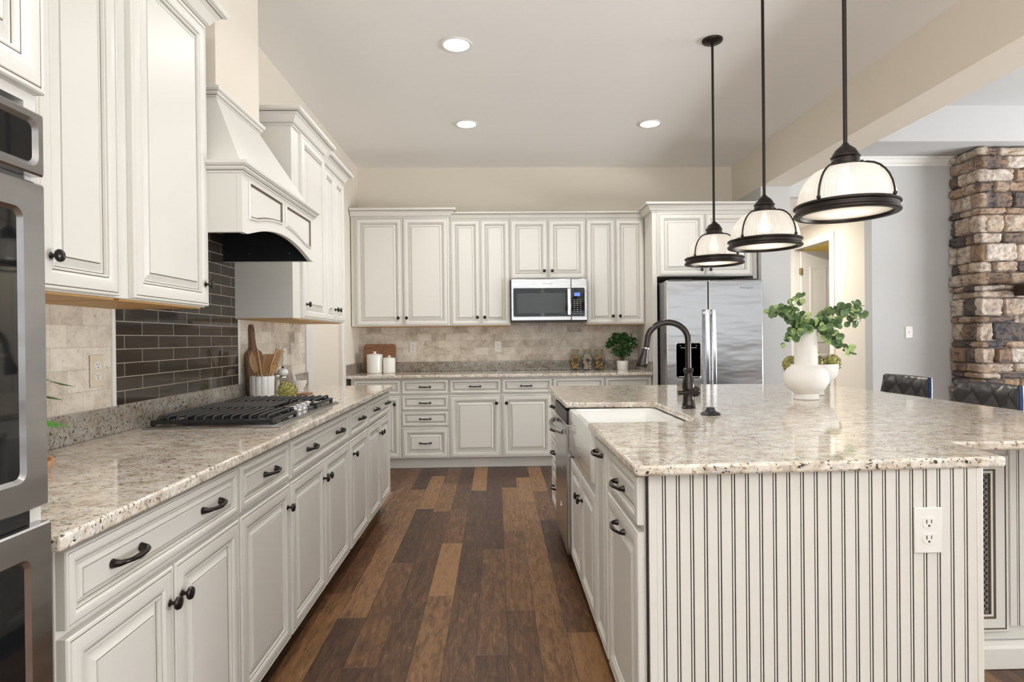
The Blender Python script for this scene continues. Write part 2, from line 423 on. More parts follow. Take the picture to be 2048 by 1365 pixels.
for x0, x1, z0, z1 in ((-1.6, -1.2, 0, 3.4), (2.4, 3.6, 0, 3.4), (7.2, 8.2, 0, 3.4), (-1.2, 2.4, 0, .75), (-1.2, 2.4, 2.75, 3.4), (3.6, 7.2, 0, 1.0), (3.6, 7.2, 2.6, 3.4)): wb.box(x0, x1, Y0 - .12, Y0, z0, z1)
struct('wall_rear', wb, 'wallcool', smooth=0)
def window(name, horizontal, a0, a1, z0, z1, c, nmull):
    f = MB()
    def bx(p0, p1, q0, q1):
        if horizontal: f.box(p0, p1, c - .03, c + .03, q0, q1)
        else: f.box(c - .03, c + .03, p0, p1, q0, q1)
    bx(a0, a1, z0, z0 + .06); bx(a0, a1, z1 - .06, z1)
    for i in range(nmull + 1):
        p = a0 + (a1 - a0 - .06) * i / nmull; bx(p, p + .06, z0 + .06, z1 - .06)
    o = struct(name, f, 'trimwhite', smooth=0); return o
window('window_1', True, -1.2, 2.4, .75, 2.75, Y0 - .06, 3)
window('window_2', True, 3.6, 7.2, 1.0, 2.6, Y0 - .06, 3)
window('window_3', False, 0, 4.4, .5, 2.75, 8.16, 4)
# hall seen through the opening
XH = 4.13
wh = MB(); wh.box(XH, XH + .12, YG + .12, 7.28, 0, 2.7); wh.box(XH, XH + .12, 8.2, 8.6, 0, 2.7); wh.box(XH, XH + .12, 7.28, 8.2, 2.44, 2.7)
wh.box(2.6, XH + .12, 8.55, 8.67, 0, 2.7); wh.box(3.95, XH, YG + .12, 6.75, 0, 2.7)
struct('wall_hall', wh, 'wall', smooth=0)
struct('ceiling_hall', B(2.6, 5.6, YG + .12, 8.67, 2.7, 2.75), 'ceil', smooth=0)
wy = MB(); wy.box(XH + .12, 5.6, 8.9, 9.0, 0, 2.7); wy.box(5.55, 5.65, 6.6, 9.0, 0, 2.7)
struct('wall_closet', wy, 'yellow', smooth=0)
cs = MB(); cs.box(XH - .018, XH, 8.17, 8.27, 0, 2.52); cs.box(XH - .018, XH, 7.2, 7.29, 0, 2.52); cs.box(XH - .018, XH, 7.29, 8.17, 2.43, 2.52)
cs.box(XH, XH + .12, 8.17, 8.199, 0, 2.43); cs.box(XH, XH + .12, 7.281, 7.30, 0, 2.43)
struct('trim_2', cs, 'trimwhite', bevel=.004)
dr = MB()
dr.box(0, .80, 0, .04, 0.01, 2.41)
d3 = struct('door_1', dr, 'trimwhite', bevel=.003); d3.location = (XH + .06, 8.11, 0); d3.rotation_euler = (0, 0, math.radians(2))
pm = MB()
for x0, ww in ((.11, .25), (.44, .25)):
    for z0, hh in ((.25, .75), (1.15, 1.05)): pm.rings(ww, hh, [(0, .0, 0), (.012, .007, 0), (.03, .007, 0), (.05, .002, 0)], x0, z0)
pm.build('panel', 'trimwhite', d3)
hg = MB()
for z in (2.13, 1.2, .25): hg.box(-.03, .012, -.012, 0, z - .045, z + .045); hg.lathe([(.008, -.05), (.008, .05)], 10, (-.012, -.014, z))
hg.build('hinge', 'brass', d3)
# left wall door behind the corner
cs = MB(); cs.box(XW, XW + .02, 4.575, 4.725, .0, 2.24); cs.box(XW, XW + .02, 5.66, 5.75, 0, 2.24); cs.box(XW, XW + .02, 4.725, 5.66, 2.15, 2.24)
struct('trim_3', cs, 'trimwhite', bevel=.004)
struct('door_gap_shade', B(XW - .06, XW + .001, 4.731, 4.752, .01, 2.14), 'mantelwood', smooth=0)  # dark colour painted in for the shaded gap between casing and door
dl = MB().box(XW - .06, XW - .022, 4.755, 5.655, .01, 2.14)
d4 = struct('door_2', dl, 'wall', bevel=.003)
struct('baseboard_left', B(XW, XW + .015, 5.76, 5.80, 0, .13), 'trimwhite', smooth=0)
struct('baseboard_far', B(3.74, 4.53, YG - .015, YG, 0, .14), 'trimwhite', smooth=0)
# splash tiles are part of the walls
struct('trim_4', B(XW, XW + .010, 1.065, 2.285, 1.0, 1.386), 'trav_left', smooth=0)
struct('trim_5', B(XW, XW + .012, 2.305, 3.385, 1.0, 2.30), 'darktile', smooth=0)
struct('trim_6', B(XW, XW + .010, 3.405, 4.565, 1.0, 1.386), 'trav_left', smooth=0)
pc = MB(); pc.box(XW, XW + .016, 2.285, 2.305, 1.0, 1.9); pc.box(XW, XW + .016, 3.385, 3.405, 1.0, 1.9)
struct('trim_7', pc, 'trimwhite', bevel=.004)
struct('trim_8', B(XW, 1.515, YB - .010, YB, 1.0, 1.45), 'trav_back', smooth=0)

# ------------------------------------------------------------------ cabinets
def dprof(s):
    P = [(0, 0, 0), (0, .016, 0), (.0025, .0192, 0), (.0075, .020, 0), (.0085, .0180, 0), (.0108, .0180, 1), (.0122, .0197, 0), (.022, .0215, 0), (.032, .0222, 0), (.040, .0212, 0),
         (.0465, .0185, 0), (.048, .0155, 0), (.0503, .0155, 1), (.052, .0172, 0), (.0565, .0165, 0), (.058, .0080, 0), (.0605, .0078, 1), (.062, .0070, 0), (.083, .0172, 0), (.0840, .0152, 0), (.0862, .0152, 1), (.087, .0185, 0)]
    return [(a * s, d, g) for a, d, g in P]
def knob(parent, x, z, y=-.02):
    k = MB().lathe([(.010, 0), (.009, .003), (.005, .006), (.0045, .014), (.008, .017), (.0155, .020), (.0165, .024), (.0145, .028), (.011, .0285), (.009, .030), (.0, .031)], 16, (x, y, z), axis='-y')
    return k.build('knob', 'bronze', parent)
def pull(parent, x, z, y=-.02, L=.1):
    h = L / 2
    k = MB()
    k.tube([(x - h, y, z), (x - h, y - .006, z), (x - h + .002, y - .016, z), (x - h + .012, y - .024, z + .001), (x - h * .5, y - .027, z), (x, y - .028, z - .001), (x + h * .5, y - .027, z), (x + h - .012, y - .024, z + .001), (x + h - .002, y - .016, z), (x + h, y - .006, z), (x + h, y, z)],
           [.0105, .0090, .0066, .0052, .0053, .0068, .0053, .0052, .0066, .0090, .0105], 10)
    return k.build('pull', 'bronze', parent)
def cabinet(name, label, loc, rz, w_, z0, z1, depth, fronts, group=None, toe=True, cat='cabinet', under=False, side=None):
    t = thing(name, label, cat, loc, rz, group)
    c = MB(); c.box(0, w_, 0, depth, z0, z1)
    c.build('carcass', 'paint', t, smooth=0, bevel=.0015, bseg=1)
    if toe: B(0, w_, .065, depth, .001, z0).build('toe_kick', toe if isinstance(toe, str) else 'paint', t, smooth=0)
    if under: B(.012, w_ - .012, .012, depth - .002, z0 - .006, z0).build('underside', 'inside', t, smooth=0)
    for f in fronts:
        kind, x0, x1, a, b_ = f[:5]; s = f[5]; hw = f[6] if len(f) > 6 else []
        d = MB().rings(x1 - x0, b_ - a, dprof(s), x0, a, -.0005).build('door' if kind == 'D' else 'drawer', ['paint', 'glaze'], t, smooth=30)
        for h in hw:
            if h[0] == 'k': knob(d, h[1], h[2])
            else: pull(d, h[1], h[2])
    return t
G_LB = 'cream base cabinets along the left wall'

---

WHAT THE TASK ASKS -> Do not copy the pictures, but repeat every line exactly.

WRITTEN RESPONSE ->
The Blender Python script for this scene continues. Write part 2, from line 423 on. More parts follow. Take the picture to be 2048 by 1365 pixels.
for x0, x1, z0, z1 in ((-1.6, -1.2, 0, 3.4), (2.4, 3.6, 0, 3.4), (7.2, 8.2, 0, 3.4), (-1.2, 2.4, 0, .75), (-1.2, 2.4, 2.75, 3.4), (3.6, 7.2, 0, 1.0), (3.6, 7.2, 2.6, 3.4)): wb.box(x0, x1, Y0 - .12, Y0, z0, z1)
struct('wall_rear', wb, 'wallcool', smooth=0)
def window(name, horizontal, a0, a1, z0, z1, c, nmull):
    f = MB()
    def bx(p0, p1, q0, q1):
        if horizontal: f.box(p0, p1, c - .03, c + .03, q0, q1)
        else: f.box(c - .03, c + .03, p0, p1, q0, q1)
    bx(a0, a1, z0, z0 + .06); bx(a0, a1, z1 - .06, z1)
    for i in range(nmull + 1):
        p = a0 + (a1 - a0 - .06) * i / nmull; bx(p, p + .06, z0 + .06, z1 - .06)
    o = struct(name, f, 'trimwhite', smooth=0); return o
window('window_1', True, -1.2, 2.4, .75, 2.75, Y0 - .06, 3)
window('window_2', True, 3.6, 7.2, 1.0, 2.6, Y0 - .06, 3)
window('window_3', False, 0, 4.4, .5, 2.75, 8.16, 4)
# hall seen through the opening
XH = 4.13
wh = MB(); wh.box(XH, XH + .12, YG + .12, 7.28, 0, 2.7); wh.box(XH, XH + .12, 8.2, 8.6, 0, 2.7); wh.box(XH, XH + .12, 7.28, 8.2, 2.44, 2.7)
wh.box(2.6, XH + .12, 8.55, 8.67, 0, 2.7); wh.box(3.95, XH, YG + .12, 6.75, 0, 2.7)
struct('wall_hall', wh, 'wall', smooth=0)
struct('ceiling_hall', B(2.6, 5.6, YG + .12, 8.67, 2.7, 2.75), 'ceil', smooth=0)
wy = MB(); wy.box(XH + .12, 5.6, 8.9, 9.0, 0, 2.7); wy.box(5.55, 5.65, 6.6, 9.0, 0, 2.7)
struct('wall_closet', wy, 'yellow', smooth=0)
cs = MB(); cs.box(XH - .018, XH, 8.17, 8.27, 0, 2.52); cs.box(XH - .018, XH, 7.2, 7.29, 0, 2.52); cs.box(XH - .018, XH, 7.29, 8.17, 2.43, 2.52)
cs.box(XH, XH + .12, 8.17, 8.199, 0, 2.43); cs.box(XH, XH + .12, 7.281, 7.30, 0, 2.43)
struct('trim_2', cs, 'trimwhite', bevel=.004)
dr = MB()
dr.box(0, .80, 0, .04, 0.01, 2.41)
d3 = struct('door_1', dr, 'trimwhite', bevel=.003); d3.location = (XH + .06, 8.11, 0); d3.rotation_euler = (0, 0, math.radians(2))
pm = MB()
for x0, ww in ((.11, .25), (.44, .25)):
    for z0, hh in ((.25, .75), (1.15, 1.05)): pm.rings(ww, hh, [(0, .0, 0), (.012, .007, 0), (.03, .007, 0), (.05, .002, 0)], x0, z0)
pm.build('panel', 'trimwhite', d3)
hg = MB()
for z in (2.13, 1.2, .25): hg.box(-.03, .012, -.012, 0, z - .045, z + .045); hg.lathe([(.008, -.05), (.008, .05)], 10, (-.012, -.014, z))
hg.build('hinge', 'brass', d3)
# left wall door behind the corner
cs = MB(); cs.box(XW, XW + .02, 4.575, 4.725, .0, 2.24); cs.box(XW, XW + .02, 5.66, 5.75, 0, 2.24); cs.box(XW, XW + .02, 4.725, 5.66, 2.15, 2.24)
struct('trim_3', cs, 'trimwhite', bevel=.004)
struct('door_gap_shade', B(XW - .06, XW + .001, 4.731, 4.752, .01, 2.14), 'mantelwood', smooth=0)  # dark colour painted in for the shaded gap between casing and door
dl = MB().box(XW - .06, XW - .022, 4.755, 5.655, .01, 2.14)
d4 = struct('door_2', dl, 'wall', bevel=.003)
struct('baseboard_left', B(XW, XW + .015, 5.76, 5.80, 0, .13), 'trimwhite', smooth=0)
struct('baseboard_far', B(3.74, 4.53, YG - .015, YG, 0, .14), 'trimwhite', smooth=0)
# splash tiles are part of the walls
struct('trim_4', B(XW, XW + .010, 1.065, 2.285, 1.0, 1.386), 'trav_left', smooth=0)
struct('trim_5', B(XW, XW + .012, 2.305, 3.385, 1.0, 2.30), 'darktile', smooth=0)
struct('trim_6', B(XW, XW + .010, 3.405, 4.565, 1.0, 1.386), 'trav_left', smooth=0)
pc = MB(); pc.box(XW, XW + .016, 2.285, 2.305, 1.0, 1.9); pc.box(XW, XW + .016, 3.385, 3.405, 1.0, 1.9)
struct('trim_7', pc, 'trimwhite', bevel=.004)
struct('trim_8', B(XW, 1.515, YB - .010, YB, 1.0, 1.45), 'trav_back', smooth=0)

# ------------------------------------------------------------------ cabinets
def dprof(s):
    P = [(0, 0, 0), (0, .016, 0), (.0025, .0192, 0), (.0075, .020, 0), (.0085, .0180, 0), (.0108, .0180, 1), (.0122, .0197, 0), (.022, .0215, 0), (.032, .0222, 0), (.040, .0212, 0),
         (.0465, .0185, 0), (.048, .0155, 0), (.0503, .0155, 1), (.052, .0172, 0), (.0565, .0165, 0), (.058, .0080, 0), (.0605, .0078, 1), (.062, .0070, 0), (.083, .0172, 0), (.0840, .0152, 0), (.0862, .0152, 1), (.087, .0185, 0)]
    return [(a * s, d, g) for a, d, g in P]
def knob(parent, x, z, y=-.02):
    k = MB().lathe([(.010, 0), (.009, .003), (.005, .006), (.0045, .014), (.008, .017), (.0155, .020), (.0165, .024), (.0145, .028), (.011, .0285), (.009, .030), (.0, .031)], 16, (x, y, z), axis='-y')
    return k.build('knob', 'bronze', parent)
def pull(parent, x, z, y=-.02, L=.1):
    h = L / 2
    k = MB()
    k.tube([(x - h, y, z), (x - h, y - .006, z), (x - h + .002, y - .016, z), (x - h + .012, y - .024, z + .001), (x - h * .5, y - .027, z), (x, y - .028, z - .001), (x + h * .5, y - .027, z), (x + h - .012, y - .024, z + .001), (x + h - .002, y - .016, z), (x + h, y - .006, z), (x + h, y, z)],
           [.0105, .0090, .0066, .0052, .0053, .0068, .0053, .0052, .0066, .0090, .0105], 10)
    return k.build('pull', 'bronze', parent)
def cabinet(name, label, loc, rz, w_, z0, z1, depth, fronts, group=None, toe=True, cat='cabinet', under=False, side=None):
    t = thing(name, label, cat, loc, rz, group)
    c = MB(); c.box(0, w_, 0, depth, z0, z1)
    c.build('carcass', 'paint', t, smooth=0, bevel=.0015, bseg=1)
    if toe: B(0, w_, .065, depth, .001, z0).build('toe_kick', toe if isinstance(toe, str) else 'paint', t, smooth=0)
    if under: B(.012, w_ - .012, .012, depth - .002, z0 - .006, z0).build('underside', 'inside', t, smooth=0)
    for f in fronts:
        kind, x0, x1, a, b_ = f[:5]; s = f[5]; hw = f[6] if len(f) > 6 else []
        d = MB().rings(x1 - x0, b_ - a, dprof(s), x0, a, -.0005).build('door' if kind == 'D' else 'drawer', ['paint', 'glaze'], t, smooth=30)
        for h in hw:
            if h[0] == 'k': knob(d, h[1], h[2])
            else: pull(d, h[1], h[2])
    return t
G_LB = 'cream base cabinets along the left wall'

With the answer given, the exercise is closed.